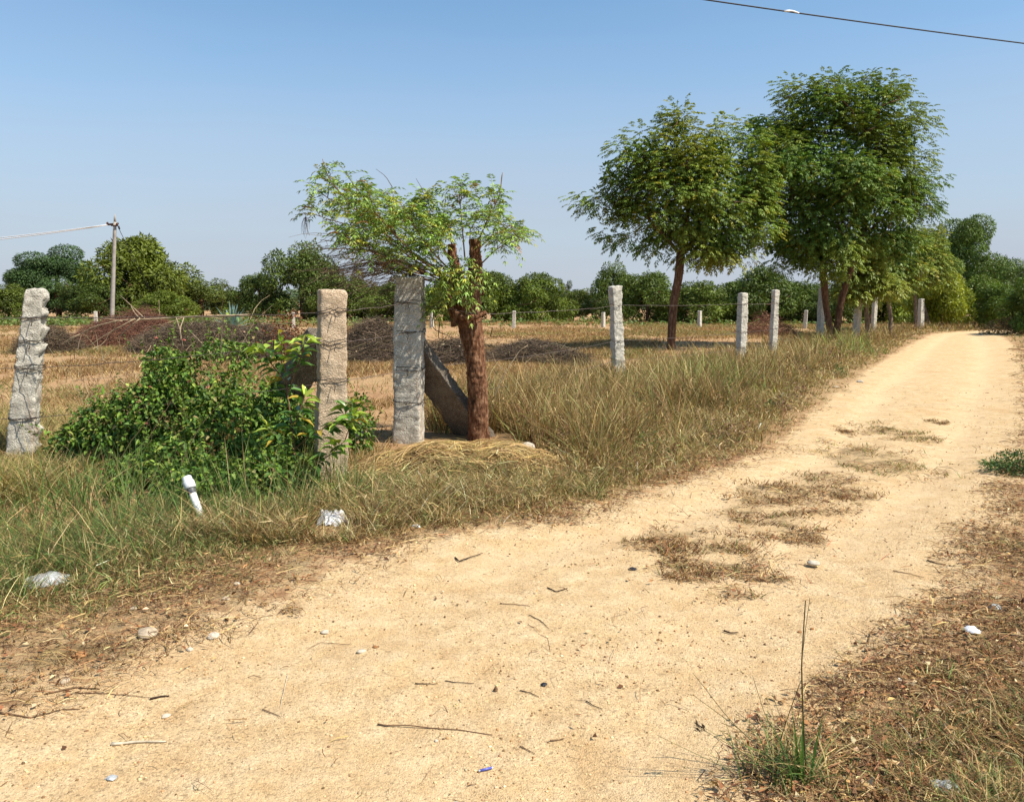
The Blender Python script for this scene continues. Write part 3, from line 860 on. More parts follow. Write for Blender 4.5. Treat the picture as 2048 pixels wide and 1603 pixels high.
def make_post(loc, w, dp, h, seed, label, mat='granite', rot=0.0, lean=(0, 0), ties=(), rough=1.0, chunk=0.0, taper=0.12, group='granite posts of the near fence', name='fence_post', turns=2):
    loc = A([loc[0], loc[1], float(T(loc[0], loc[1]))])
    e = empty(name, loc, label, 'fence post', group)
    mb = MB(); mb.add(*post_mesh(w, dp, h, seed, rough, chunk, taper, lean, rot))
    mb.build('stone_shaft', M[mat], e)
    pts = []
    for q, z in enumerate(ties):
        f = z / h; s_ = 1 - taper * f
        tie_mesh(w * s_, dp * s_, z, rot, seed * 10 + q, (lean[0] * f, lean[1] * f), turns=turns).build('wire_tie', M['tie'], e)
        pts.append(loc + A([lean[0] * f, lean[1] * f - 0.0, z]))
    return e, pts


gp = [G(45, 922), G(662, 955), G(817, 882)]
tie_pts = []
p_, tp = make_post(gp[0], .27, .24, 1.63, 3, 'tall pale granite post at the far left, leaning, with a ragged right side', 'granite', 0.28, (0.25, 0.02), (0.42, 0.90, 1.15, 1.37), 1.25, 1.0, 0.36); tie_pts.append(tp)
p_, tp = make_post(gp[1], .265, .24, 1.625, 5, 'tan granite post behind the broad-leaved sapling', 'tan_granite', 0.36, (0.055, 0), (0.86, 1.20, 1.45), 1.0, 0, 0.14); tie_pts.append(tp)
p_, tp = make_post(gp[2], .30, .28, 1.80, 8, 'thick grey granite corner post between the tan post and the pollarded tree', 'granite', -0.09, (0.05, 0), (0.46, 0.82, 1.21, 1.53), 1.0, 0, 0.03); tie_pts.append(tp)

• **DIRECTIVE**
Skip every picture and return the lines above from the top through the one that contains "return e, pts".

• **OUTPUT**
The Blender Python script for this scene continues. Write part 3, from line 860 on. More parts follow. Write for Blender 4.5. Treat the picture as 2048 pixels wide and 1603 pixels high.
def make_post(loc, w, dp, h, seed, label, mat='granite', rot=0.0, lean=(0, 0), ties=(), rough=1.0, chunk=0.0, taper=0.12, group='granite posts of the near fence', name='fence_post', turns=2):
    loc = A([loc[0], loc[1], float(T(loc[0], loc[1]))])
    e = empty(name, loc, label, 'fence post', group)
    mb = MB(); mb.add(*post_mesh(w, dp, h, seed, rough, chunk, taper, lean, rot))
    mb.build('stone_shaft', M[mat], e)
    pts = []
    for q, z in enumerate(ties):
        f = z / h; s_ = 1 - taper * f
        tie_mesh(w * s_, dp * s_, z, rot, seed * 10 + q, (lean[0] * f, lean[1] * f), turns=turns).build('wire_tie', M['tie'], e)
        pts.append(loc + A([lean[0] * f, lean[1] * f - 0.0, z]))
    return e, pts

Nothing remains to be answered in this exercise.